### LISTING
....

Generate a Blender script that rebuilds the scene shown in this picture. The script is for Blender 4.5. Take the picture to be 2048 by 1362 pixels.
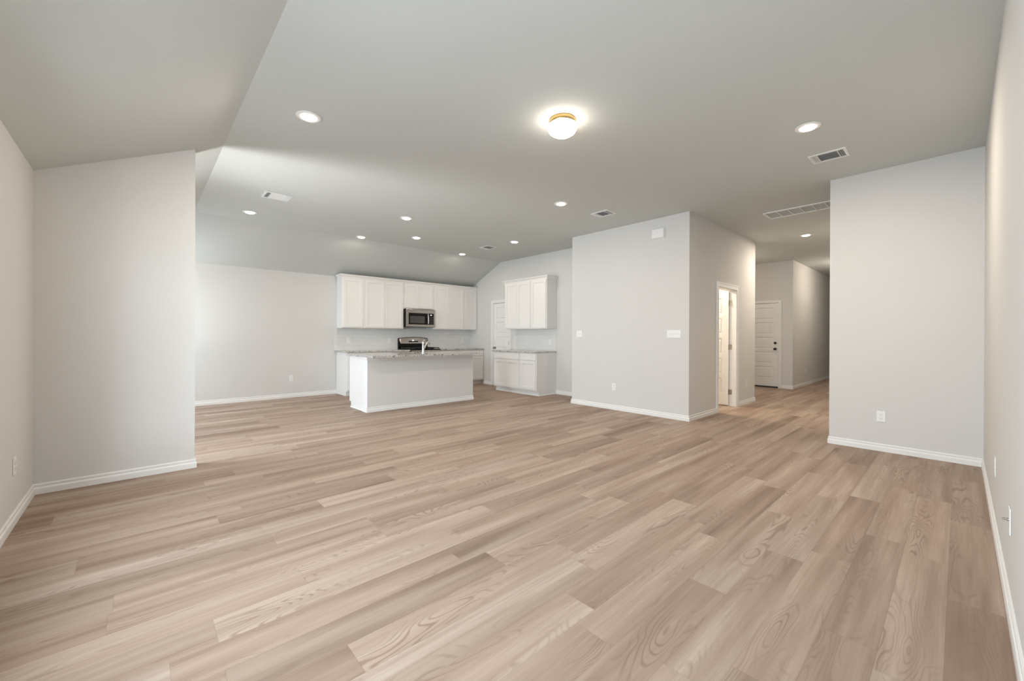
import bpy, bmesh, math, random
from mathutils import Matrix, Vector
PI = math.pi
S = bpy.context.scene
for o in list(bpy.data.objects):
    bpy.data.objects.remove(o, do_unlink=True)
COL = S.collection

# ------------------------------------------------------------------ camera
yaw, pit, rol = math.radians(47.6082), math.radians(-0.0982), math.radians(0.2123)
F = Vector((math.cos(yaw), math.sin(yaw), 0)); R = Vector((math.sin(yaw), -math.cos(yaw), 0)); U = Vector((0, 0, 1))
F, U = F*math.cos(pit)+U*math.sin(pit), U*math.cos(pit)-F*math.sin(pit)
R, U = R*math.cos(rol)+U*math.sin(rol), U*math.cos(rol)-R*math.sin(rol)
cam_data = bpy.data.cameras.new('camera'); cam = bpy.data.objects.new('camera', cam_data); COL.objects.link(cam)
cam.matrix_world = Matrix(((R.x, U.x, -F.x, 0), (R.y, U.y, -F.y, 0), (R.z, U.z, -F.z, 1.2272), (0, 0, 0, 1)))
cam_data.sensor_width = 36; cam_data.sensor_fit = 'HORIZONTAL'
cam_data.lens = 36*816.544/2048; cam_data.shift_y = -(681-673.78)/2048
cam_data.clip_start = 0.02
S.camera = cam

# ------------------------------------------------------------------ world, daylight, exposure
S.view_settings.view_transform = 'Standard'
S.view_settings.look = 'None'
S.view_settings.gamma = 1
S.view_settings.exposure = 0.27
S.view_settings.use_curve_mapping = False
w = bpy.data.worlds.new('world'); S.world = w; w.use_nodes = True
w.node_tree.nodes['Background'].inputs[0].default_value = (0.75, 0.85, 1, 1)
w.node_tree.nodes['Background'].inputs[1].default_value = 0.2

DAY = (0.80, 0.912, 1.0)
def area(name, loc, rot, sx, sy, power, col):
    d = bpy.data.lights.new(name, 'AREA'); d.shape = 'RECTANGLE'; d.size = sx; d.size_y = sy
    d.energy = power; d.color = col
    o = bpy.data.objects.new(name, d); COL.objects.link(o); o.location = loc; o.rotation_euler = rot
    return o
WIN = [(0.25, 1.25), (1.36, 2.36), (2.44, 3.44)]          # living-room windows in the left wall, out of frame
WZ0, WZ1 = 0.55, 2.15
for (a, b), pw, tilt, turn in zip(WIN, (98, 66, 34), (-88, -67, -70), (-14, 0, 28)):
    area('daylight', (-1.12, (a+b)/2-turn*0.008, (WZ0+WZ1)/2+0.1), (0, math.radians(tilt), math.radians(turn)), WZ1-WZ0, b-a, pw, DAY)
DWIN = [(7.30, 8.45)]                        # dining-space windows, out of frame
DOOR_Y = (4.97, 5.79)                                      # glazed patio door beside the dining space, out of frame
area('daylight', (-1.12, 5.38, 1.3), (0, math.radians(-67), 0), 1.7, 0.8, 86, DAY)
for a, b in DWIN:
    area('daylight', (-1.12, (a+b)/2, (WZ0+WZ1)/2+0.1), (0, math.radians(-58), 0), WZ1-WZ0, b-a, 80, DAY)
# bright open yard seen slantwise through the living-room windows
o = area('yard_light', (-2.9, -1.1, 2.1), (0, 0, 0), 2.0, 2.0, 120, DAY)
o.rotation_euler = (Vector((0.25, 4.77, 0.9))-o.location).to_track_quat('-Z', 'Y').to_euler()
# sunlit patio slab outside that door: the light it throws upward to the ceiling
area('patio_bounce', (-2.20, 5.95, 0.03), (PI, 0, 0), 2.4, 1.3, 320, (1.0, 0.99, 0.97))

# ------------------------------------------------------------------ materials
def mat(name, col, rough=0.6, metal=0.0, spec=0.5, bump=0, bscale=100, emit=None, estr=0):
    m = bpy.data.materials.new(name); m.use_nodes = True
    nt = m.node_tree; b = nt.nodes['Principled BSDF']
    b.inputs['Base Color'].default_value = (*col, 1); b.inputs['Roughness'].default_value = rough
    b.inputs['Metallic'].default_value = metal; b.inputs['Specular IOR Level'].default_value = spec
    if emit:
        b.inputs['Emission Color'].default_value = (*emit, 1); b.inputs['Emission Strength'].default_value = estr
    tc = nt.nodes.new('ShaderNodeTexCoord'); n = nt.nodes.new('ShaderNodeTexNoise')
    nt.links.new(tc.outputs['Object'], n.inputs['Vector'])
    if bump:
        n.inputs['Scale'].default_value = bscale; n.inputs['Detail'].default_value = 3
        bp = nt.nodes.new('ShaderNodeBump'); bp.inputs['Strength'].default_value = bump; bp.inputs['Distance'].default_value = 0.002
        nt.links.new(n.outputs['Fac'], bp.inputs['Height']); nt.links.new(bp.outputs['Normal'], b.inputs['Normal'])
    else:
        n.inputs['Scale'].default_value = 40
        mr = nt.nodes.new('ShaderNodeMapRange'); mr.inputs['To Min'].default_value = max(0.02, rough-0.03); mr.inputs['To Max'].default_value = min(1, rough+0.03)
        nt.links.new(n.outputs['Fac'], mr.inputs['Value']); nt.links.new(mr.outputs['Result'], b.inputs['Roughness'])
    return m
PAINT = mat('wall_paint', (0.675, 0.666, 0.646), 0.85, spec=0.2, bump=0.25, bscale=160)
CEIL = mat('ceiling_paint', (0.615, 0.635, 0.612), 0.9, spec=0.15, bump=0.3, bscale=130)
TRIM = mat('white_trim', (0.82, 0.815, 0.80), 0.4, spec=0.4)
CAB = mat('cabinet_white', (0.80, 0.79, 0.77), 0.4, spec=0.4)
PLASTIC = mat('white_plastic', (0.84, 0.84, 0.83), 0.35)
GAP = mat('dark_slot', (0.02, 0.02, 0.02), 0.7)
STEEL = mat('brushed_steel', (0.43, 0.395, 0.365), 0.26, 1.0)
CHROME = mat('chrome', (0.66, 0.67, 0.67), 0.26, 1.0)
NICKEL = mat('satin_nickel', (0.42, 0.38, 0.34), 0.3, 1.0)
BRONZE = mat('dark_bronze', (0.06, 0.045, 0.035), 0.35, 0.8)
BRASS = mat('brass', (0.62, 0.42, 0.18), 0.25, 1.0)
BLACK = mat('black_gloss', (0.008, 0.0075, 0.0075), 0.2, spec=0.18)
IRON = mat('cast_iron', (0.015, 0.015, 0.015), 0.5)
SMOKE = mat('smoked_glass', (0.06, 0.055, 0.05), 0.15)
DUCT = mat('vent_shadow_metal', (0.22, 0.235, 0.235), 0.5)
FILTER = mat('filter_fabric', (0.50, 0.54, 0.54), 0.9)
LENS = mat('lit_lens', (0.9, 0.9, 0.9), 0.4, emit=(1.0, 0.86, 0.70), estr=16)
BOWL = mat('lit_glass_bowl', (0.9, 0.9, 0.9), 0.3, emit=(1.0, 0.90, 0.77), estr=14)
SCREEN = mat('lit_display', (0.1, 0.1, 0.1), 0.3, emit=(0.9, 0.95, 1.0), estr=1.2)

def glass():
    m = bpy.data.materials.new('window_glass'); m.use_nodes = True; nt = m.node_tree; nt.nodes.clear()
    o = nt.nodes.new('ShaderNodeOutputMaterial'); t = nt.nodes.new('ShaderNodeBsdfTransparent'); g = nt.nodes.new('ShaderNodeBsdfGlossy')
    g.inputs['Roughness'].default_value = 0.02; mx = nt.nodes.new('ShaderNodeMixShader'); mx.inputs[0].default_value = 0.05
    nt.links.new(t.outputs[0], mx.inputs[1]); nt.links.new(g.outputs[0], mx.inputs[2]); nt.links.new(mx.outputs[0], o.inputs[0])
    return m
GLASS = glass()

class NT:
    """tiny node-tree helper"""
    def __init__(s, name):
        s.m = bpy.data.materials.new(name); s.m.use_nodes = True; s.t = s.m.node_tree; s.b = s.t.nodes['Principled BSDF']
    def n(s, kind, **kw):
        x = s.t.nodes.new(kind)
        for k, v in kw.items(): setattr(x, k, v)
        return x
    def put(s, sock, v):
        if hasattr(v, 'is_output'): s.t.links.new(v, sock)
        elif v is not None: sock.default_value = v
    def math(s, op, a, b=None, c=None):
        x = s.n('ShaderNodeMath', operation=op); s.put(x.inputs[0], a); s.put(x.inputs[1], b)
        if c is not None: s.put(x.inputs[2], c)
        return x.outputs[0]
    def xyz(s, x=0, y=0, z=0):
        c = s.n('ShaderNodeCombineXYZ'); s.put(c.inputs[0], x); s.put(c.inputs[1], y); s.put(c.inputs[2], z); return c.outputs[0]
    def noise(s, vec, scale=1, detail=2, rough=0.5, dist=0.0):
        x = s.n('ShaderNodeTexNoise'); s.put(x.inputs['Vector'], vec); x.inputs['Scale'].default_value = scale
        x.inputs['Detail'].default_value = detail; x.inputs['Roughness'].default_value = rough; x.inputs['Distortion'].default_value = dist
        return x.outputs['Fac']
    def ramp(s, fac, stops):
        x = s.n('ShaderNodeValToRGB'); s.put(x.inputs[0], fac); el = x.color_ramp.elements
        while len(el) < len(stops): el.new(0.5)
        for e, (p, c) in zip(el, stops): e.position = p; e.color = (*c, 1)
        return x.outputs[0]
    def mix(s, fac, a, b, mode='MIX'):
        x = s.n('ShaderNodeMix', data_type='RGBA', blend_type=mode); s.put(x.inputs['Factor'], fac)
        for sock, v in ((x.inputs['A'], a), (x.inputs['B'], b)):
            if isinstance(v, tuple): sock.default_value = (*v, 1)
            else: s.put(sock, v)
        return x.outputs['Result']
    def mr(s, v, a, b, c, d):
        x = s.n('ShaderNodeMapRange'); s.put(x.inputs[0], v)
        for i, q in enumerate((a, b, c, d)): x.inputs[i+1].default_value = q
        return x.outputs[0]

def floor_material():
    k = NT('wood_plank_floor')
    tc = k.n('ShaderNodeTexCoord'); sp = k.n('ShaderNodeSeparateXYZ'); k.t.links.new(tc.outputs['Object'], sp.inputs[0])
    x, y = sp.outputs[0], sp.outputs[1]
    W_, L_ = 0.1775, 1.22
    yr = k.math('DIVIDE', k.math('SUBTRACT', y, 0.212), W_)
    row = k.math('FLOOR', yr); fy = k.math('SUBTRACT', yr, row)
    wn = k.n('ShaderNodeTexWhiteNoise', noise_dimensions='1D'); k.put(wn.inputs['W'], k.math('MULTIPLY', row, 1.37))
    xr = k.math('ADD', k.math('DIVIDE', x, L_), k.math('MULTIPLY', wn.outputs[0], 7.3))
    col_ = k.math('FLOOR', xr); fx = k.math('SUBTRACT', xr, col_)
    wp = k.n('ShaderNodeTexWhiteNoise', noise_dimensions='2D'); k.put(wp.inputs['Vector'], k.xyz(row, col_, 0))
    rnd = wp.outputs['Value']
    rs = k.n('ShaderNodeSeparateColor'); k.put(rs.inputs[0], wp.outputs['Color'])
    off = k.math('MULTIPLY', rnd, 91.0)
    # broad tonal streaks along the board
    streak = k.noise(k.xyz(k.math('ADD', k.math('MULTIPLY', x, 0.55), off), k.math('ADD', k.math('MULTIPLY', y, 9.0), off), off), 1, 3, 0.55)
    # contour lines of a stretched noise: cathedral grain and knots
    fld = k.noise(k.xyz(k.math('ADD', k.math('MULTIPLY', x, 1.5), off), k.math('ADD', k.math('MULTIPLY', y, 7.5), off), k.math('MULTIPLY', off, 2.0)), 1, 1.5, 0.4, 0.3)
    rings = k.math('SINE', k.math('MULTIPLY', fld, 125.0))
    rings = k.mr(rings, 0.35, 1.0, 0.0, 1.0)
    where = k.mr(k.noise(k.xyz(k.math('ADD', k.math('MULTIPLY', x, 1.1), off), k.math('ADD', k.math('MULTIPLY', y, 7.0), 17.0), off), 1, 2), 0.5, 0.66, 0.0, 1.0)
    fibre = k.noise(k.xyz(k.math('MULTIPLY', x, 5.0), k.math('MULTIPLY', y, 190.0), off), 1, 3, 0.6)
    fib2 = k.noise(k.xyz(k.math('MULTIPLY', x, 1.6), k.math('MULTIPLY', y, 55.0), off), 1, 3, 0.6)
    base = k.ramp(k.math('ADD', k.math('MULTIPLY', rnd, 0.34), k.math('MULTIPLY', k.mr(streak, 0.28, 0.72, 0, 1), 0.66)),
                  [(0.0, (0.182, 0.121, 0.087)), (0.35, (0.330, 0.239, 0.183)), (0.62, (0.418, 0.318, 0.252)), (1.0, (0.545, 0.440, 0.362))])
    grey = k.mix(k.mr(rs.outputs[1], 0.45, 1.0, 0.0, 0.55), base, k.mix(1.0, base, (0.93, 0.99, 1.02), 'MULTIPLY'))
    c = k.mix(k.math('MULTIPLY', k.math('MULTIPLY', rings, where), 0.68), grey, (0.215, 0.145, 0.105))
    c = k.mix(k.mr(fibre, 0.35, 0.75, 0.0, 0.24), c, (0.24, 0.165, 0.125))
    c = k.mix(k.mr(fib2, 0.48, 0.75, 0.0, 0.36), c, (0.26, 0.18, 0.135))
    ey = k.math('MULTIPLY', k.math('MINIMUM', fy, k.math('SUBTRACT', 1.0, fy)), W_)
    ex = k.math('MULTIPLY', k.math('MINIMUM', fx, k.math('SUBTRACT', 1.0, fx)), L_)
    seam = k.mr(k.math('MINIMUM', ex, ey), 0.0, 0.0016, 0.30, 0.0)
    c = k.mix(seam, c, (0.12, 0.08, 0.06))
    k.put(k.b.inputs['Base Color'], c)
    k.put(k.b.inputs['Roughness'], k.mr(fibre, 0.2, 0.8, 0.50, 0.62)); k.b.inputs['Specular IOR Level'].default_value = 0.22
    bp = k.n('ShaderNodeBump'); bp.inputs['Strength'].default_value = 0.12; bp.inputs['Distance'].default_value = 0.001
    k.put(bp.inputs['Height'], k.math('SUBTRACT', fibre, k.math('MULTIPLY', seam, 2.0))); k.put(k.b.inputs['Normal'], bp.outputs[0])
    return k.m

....

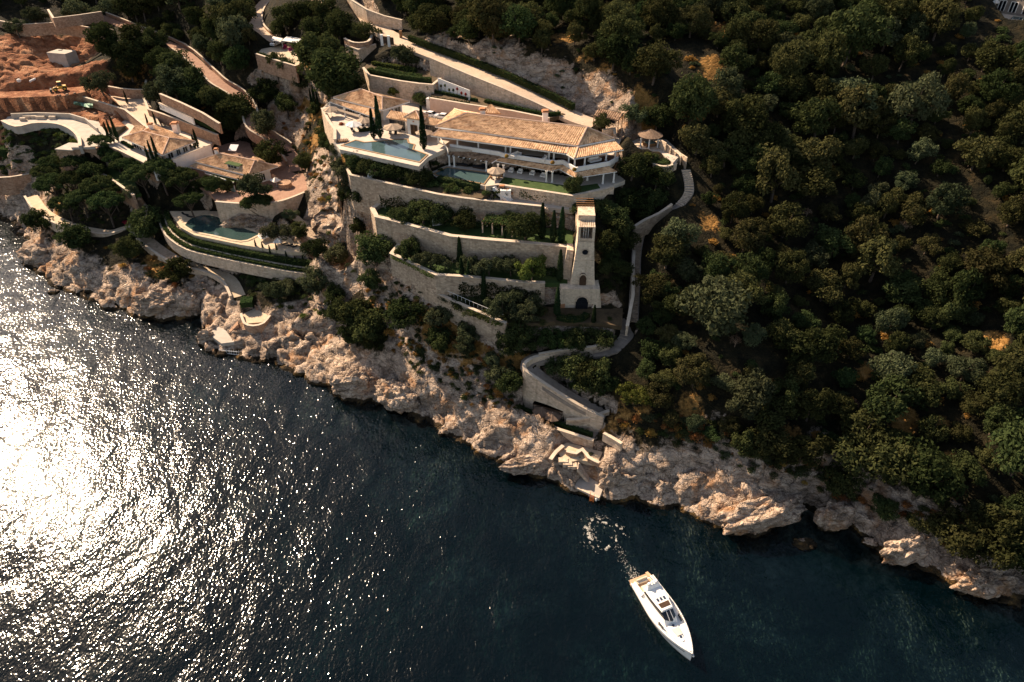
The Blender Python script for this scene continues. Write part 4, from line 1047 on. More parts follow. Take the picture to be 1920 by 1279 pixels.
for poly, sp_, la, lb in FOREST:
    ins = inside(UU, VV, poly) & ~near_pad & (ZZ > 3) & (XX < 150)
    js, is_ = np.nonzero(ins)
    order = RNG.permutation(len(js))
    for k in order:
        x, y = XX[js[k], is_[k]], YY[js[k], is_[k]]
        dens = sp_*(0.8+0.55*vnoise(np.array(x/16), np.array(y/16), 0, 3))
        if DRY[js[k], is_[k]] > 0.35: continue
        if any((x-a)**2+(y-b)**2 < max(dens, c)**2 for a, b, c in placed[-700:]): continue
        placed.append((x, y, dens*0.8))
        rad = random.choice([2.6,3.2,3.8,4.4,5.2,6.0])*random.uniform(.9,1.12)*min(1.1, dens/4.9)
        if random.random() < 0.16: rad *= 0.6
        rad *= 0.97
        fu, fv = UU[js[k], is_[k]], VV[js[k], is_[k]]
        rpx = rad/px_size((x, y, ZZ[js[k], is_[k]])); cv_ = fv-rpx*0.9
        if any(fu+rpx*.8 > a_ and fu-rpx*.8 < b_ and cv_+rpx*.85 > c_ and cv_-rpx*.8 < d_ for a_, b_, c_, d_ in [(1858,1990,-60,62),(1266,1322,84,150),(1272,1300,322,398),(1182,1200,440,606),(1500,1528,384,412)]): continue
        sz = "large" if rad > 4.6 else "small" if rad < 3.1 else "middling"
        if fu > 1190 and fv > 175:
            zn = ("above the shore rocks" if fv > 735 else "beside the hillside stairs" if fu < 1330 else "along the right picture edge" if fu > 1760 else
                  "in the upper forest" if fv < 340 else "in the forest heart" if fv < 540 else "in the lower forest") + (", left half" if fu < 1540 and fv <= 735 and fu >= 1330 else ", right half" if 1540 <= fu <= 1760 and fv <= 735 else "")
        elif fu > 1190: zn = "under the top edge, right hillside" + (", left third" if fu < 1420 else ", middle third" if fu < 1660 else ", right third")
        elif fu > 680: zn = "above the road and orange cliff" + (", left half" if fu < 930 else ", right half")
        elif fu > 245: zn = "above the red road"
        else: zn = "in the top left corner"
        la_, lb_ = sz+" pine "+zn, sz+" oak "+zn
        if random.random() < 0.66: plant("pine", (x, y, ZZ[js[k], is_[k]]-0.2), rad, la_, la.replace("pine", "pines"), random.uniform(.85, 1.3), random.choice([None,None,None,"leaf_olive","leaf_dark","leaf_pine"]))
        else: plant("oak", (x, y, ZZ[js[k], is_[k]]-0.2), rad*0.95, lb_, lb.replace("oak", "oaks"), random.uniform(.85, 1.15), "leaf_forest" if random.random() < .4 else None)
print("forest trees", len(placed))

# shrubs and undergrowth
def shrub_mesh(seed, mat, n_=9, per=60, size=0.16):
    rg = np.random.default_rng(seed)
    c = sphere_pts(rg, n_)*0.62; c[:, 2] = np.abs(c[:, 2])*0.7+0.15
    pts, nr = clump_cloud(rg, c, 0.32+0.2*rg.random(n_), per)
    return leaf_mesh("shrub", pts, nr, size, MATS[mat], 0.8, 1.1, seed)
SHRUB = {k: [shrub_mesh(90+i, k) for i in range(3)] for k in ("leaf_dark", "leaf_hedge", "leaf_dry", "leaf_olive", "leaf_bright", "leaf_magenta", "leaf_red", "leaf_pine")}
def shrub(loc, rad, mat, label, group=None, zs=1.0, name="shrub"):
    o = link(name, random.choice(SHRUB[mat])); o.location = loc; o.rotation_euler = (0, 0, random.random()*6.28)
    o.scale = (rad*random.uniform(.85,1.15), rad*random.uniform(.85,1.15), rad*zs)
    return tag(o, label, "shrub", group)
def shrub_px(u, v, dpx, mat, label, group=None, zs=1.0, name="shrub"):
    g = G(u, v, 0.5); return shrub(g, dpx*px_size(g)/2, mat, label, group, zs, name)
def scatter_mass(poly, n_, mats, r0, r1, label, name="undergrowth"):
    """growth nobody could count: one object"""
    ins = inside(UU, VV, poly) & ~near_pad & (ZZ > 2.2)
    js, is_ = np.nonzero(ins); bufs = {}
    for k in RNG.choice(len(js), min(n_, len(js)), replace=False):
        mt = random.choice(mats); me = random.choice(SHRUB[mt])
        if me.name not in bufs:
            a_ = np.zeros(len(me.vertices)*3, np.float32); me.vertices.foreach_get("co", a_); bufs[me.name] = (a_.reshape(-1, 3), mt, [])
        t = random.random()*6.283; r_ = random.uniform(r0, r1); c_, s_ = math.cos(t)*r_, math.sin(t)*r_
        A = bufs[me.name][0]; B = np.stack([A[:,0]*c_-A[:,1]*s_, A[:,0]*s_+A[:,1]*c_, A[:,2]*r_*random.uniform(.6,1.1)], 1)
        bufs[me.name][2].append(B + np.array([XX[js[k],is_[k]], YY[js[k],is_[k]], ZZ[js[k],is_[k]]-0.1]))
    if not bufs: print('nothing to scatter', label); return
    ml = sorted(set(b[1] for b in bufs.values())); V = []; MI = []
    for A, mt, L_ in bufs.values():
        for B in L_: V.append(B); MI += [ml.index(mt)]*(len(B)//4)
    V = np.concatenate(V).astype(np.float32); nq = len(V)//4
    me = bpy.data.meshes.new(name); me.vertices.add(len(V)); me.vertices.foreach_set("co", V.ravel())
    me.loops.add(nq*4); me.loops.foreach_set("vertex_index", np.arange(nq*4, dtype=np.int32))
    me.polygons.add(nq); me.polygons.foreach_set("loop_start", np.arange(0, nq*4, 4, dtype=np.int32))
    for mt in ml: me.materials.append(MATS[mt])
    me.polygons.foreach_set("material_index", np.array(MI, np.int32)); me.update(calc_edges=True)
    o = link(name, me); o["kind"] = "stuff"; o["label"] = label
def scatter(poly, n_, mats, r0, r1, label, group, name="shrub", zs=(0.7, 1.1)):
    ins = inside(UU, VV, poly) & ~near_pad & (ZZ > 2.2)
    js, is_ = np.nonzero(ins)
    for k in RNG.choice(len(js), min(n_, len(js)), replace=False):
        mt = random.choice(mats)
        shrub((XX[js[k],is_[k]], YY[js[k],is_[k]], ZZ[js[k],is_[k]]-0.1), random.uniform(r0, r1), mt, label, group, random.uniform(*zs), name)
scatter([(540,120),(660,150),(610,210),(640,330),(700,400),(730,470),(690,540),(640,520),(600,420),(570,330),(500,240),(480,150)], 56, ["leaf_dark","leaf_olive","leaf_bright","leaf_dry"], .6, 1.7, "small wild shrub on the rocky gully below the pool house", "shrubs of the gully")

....

### WORK TO COMPLETE
Word for word, retype the lines in the entries above that run from the one with "Generate a Blender" through the one with "S.camera = cam". Both ends count; pictures do not.

### ANSWER TO THIS TASK
Generate a Blender script that rebuilds the scene shown in this picture. The script is for Blender 4.5. Take the picture to be 2048 by 1362 pixels.
import bpy, bmesh, math, random
from mathutils import Matrix, Vector
PI = math.pi
S = bpy.context.scene
for o in list(bpy.data.objects):
    bpy.data.objects.remove(o, do_unlink=True)
COL = S.collection

# ------------------------------------------------------------------ camera
yaw, pit, rol = math.radians(47.6082), math.radians(-0.0982), math.radians(0.2123)
F = Vector((math.cos(yaw), math.sin(yaw), 0)); R = Vector((math.sin(yaw), -math.cos(yaw), 0)); U = Vector((0, 0, 1))
F, U = F*math.cos(pit)+U*math.sin(pit), U*math.cos(pit)-F*math.sin(pit)
R, U = R*math.cos(rol)+U*math.sin(rol), U*math.cos(rol)-R*math.sin(rol)
cam_data = bpy.data.cameras.new('camera'); cam = bpy.data.objects.new('camera', cam_data); COL.objects.link(cam)
cam.matrix_world = Matrix(((R.x, U.x, -F.x, 0), (R.y, U.y, -F.y, 0), (R.z, U.z, -F.z, 1.2272), (0, 0, 0, 1)))
cam_data.sensor_width = 36; cam_data.sensor_fit = 'HORIZONTAL'
cam_data.lens = 36*816.544/2048; cam_data.shift_y = -(681-673.78)/2048
cam_data.clip_start = 0.02
S.camera = cam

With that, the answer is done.